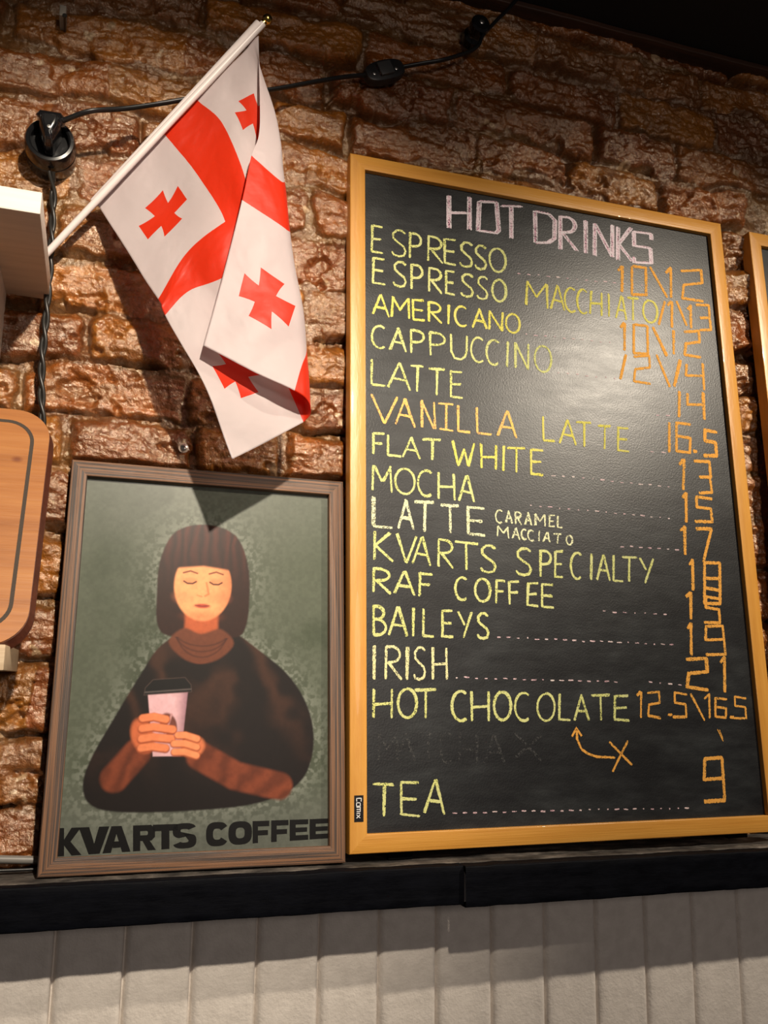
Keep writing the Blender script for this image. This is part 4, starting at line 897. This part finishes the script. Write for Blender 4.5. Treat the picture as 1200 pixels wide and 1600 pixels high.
# grey conduit and thin wires lying on the ledge at the left
pp = mm_('pipe')
cz_ = -.0085+.0046
tag(tube('conduit', [(-.62, -.004, cz_+.012), (-.50, -.003, cz_+.011), (-.40, -.002, cz_+.010), (-.30, -.002, cz_+.0035), (-.22, .0, cz_)], .0042, plain('grey_conduit', lin(126, 122, 118), .4), None, 16),
    'thin grey conduit pipe lying along the ledge behind the poster', 'pipe')
tag(tube('thin_wire', catmull([(-.62, -.014, -.004), (-.48, -.016, -.0055), (-.40, -.015, -.0045), (-.34, -.012, -.0055), (-.26, -.008, -.0065)], 8), .0016, M_CORD, None, 8),
    'thin black wire lying on the ledge in front of the grey conduit', 'wire')
# screw with washer in the bricks above the poster, small clip at the top
sc = Vector([c*.001 for c in POINTS['screw']])
s_ = thing('wall_screw', sc, 'steel screw with a washer in the bricks above the poster', 'screw')
bm = bmesh.new(); lathe(bm, [(.0052, -.002), (.0060, -.001), (.0060, .0002), (.0045, .0010)], TOY, 28)
link('washer', bm_mesh('washer', bm, True), plain('pale_washer', lin(206, 186, 170), .4), s_)
bm = bmesh.new(); lathe(bm, [(.0022, -.034), (.0022, .001), (.0040, .0014), (.0038, .0034), (.0022, .0042)], TOY, 20)
link('screw_head', bm_mesh('screw_head', bm, True), M_STEEL, s_)
for a in (0, 1):
    box('cross_slot', (-.0024 if a else -.0005, .0024 if a else .0005, -.0045, -.0038, -.0005 if a else -.0024, .0005 if a else .0024), plain('slot_shadow', (.02, .02, .02), .6), s_, 0)
cl = Vector([c*.001 for c in POINTS['clip']])
k_ = thing('cable_clip', cl, 'small pale cable clip nailed to the dark bricks at the top left', 'clip')
box('clip_body', (-.004, .004, -.006, .022, -.004, .011), plain('pale_grey_plastic', lin(150, 142, 132), .5), k_, .0012)
bm = bmesh.new(); lathe(bm, [(.0016, -.02), (.0016, .006), (.0030, .0065), (.0028, .008)], Matrix.Translation((.003, -.002, -.006)) @ TOY, 14)
link('nail', bm_mesh('nail', bm, True), plain('dark_steel', (.12, .11, .1), .35, 1.0), k_)
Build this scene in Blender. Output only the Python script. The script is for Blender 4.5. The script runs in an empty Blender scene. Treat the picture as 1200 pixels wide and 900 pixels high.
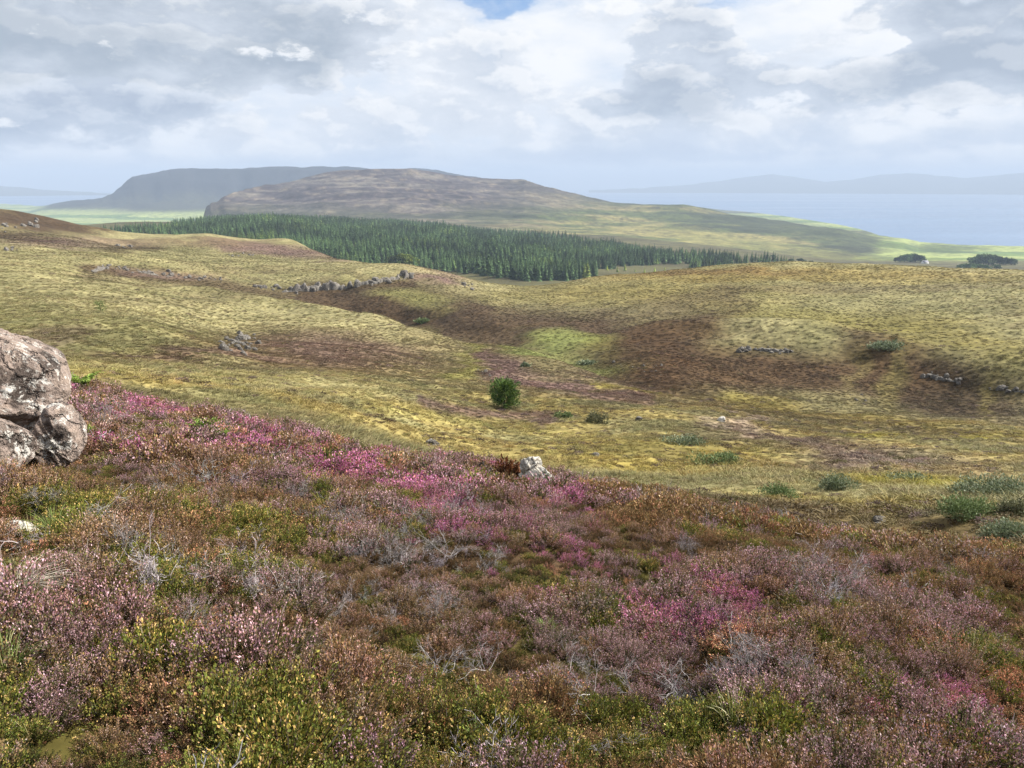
import bpy, math, random
import numpy as np
from mathutils import Vector, Matrix, Euler
R = math.radians
rng = np.random.default_rng(11)
random.seed(11)
scene = bpy.context.scene
COL = scene.collection

# ------------------------------------------------------------------ camera model
F = 890.0
PITCH = math.atan(236.0 / F)
CAMZ, EYE = 200.0, 1.65
SP, CP = math.sin(PITCH), math.cos(PITCH)

def ray(px, py):
    """bearing and tangent of elevation of a direction given on the photograph (1200x900)"""
    u = (np.asarray(px, float) - 600) / F
    v = (450 - np.asarray(py, float)) / F
    dy = CP + v * SP
    dz = -SP + v * CP
    return np.arctan2(u, dy), dz / np.hypot(u, dy)

def px_theta(px, py=330):
    return ray(px, py)[0]

def project(x, y, z):
    zz = z - CAMZ
    d = y * CP - zz * SP
    h = y * SP + zz * CP
    d = np.where(d > 0.05, d, 0.05)
    return 600 + F * x / d, 450 - F * h / d

# ------------------------------------------------------------------ noise
def _h(ix, iy, s):
    n = (ix.astype(np.int64) * 374761393 + iy.astype(np.int64) * 668265263 + s * 974711) & 0x7fffffff
    n = ((n ^ (n >> 13)) * 1274126177) & 0x7fffffff
    n = n ^ (n >> 16)
    return (n & 0xffff) / 65535.0

def vnoise(x, y, s=0):
    ix = np.floor(x); iy = np.floor(y)
    fx = x - ix; fy = y - iy
    ix = ix.astype(np.int64); iy = iy.astype(np.int64)
    fx = fx * fx * fx * (fx * (fx * 6 - 15) + 10); fy = fy * fy * fy * (fy * (fy * 6 - 15) + 10)
    a = _h(ix, iy, s); b = _h(ix + 1, iy, s); c = _h(ix, iy + 1, s); d = _h(ix + 1, iy + 1, s)
    return (a + (b - a) * fx + (c - a) * fy + (a - b - c + d) * fx * fy) * 2 - 1

def fbm(x, y, wl, octv=4, s=0, gain=.5):
    t = 0; a = 1; n = 0
    c, sn = .8, .6
    x = x / wl; y = y / wl
    for k in range(octv):
        t = t + a * vnoise(x, y, s + k * 17); n += a
        x, y = (c * x - sn * y) * 2.03 + 11.3, (sn * x + c * y) * 2.03 - 7.1
        a *= gain
    return t / n

def sstep(a, b, x):
    t = np.clip((x - a) / (b - a), 0, 1)
    return t * t * (3 - 2 * t)

def lerp(a, b, t):
    return a + (b - a) * t

# ------------------------------------------------------------------ terrain control points
P = []      # (theta, ln r, q)   q = (z - foot)/r
FOOT = CAMZ - EYE
def V(px, py, r):
    th, t = ray(px, py)
    P.append((float(th), math.log(r), float(t) + EYE / r))
def Z(px, r, z):            # a height below the eye
    P.append((float(px_theta(px)), math.log(r), (z + EYE) / r))
def brow(px, py, rb, near=(1.2, 2, 3.5, 6, 10)):
    th, t = ray(px, py)
    t = -float(t); b = EYE / rb ** 2; a = t - 2 * b * rb
    for r in list(near) + [rb]:
        if r <= rb: P.append((float(th), math.log(r), -(a + b * r)))
for a in ((-60, 452, 20), (20, 457, 19.5), (100, 464, 19), (200, 486, 17.5), (300, 505, 16), (400, 527, 15.5), (500, 547, 15), (600, 563, 15), (700, 576, 15.5), (800, 588, 17)):
    brow(*a)
for r, q in ((1.2, -.19), (2, -.20), (3.5, -.215), (6, -.24)):
    P.append((float(px_theta(930)), math.log(r), q)); P.append((float(px_theta(1080)), math.log(r), q - .015)); P.append((float(px_theta(1250)), math.log(r), q - .03))
for a in ((900, 630, 12), (900, 598, 18), (900, 560, 25), (900, 520, 38), (900, 495, 55), (900, 476, 80),
          (1050, 650, 11), (1050, 610, 16.5), (1050, 565, 26), (1050, 525, 40), (1050, 502, 56), (1050, 487, 76),
          (1200, 720, 7.5), (1200, 640, 12.5), (1200, 600, 18), (1200, 570, 25), (1200, 530, 38), (1200, 505, 58), (1200, 496, 80)): V(*a)
# moor below the heather bank
for a in ((800, 560, 24), (800, 520, 36), (800, 490, 52), (800, 470, 72), (800, 455, 92),
          (700, 548, 25), (700, 515, 36), (700, 490, 48), (700, 465, 66), (700, 445, 88), (700, 428, 112), (700, 410, 140),
          (600, 538, 27), (600, 518, 34), (600, 498, 43), (600, 480, 52), (600, 462, 63), (600, 440, 82), (610, 425, 102), (620, 405, 135), (620, 388, 165),
          (610, 370, 205), (600, 352, 245), (600, 338, 290),
          (480, 522, 25), (480, 500, 33), (480, 470, 45), (480, 445, 62), (480, 428, 82), (480, 415, 105), (500, 402, 127),
          (400, 500, 25), (400, 478, 32), (400, 450, 47), (400, 425, 70), (400, 405, 95), (400, 390, 125), (400, 373, 165),
          (300, 480, 25), (300, 465, 33), (300, 440, 49), (300, 422, 72), (290, 408, 90), (290, 392, 112), (300, 372, 150), (300, 356, 190),
          (200, 463, 27), (200, 440, 39), (200, 420, 54), (200, 398, 75), (200, 378, 104), (200, 358, 145), (200, 340, 200),
          (100, 440, 32), (100, 420, 44), (100, 400, 59), (100, 380, 79), (100, 360, 107), (100, 340, 147), (100, 325, 192),
          (0, 430, 34), (0, 405, 50), (0, 380, 75), (0, 355, 112), (0, 330, 165), (0, 310, 230), (0, 290, 310), (0, 272, 410)): V(*a)
# knoll edge and the hidden dip behind it
for a in ((460, 386, 148), (350, 362, 180)): V(*a)
for px, r, d in ((400, 198, 3.5), (460, 178, 3.5), (520, 150, 3), (350, 212, 2)):
    t = float(ray(px, {400: 373, 460: 386, 520: 402, 350: 360}[px])[1]); Z(px, r, t * r - d)
# slope with the crag
for a in ((420, 352, 240), (320, 348, 245), (480, 345, 250), (540, 372, 195), (540, 350, 240),
          (400, 339, 262), (480, 330, 270), (400, 327, 268), (480, 319, 276), (440, 332, 264), (320, 343, 262), (320, 336, 268), (210, 330, 262), (210, 321, 270), (120, 318, 255), (120, 309, 262),
          (400, 316, 300), (300, 318, 300), (300, 304, 350), (400, 304, 345), (470, 314, 325), (520, 321, 315), (570, 330, 305),
          (200, 305, 320), (200, 295, 370), (100, 296, 320), (100, 284, 380),
          (20, 253, 520), (60, 259, 510), (100, 267, 490), (140, 272, 480), (180, 277, 465), (240, 274, 455), (300, 281, 445), (340, 281, 440), (375, 296, 410), (-40, 250, 520)): V(*a)
for px, r in ((150, 425), (230, 410), (290, 400), (340, 392)):
    V(px, {150: 288, 230: 292, 290: 296, 340: 300}[px], r)
# the broad hump on the far side
for a in ((700, 385, 175), (700, 360, 215), (700, 340, 270), (690, 326, 330), (780, 319, 345), (860, 313, 350), (940, 312, 345), (1020, 315, 340), (1100, 319, 330), (1200, 324, 315),
          (780, 425, 115), (780, 400, 145), (780, 370, 190), (780, 345, 240),
          (880, 345, 230), (880, 368, 185), (880, 390, 155), (880, 405, 143), (880, 420, 133), (880, 445, 117), (880, 461, 106),
          (980, 345, 225), (980, 375, 172), (980, 395, 150), (980, 420, 135), (980, 455, 116), (980, 474, 102),
          (1080, 350, 215), (1080, 390, 158), (1080, 425, 136), (1080, 442, 129), (1080, 468, 115), (1080, 487, 99),
          (1200, 345, 205), (1200, 385, 158), (1200, 430, 130), (1200, 455, 121), (1200, 475, 110), (1200, 493, 96)): V(*a)
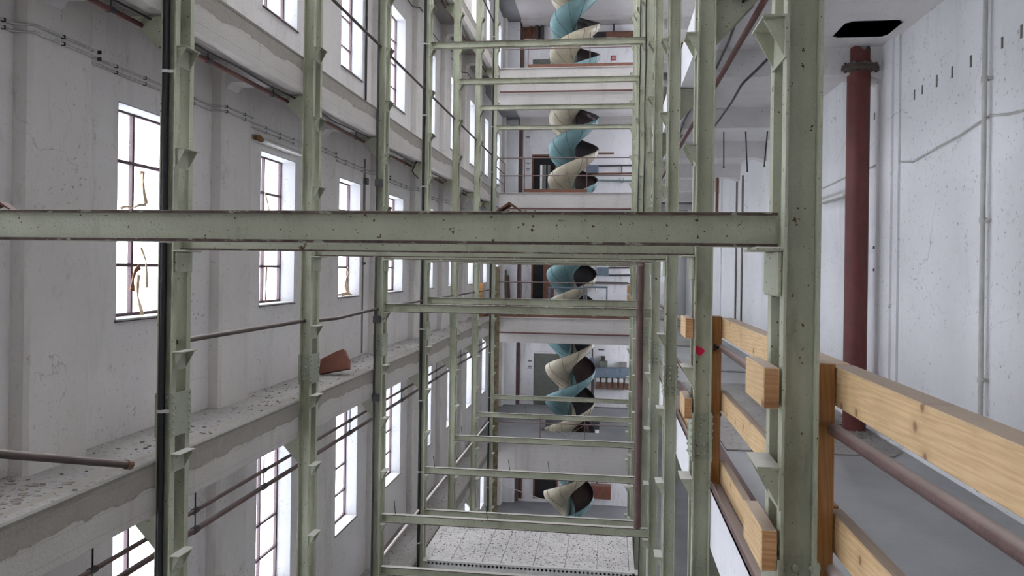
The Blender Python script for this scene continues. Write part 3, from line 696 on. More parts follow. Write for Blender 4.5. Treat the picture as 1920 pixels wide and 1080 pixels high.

──────────────────────────────

Skip all pictures and retype only the stretch from the line that holds "Build this scene" through the line that holds "COL = scene.collection", exactly as written.

### THE ANSWER:
Build this scene in Blender. Output only the Python script. The script is for Blender 4.5. The script runs in an empty Blender scene. Treat the picture as 1200 pixels wide and 900 pixels high.
import bpy, math, random
import numpy as np
from mathutils import Vector, Matrix, Euler
R = math.radians
rng = np.random.default_rng(11)
random.seed(11)
scene = bpy.context.scene
COL = scene.collection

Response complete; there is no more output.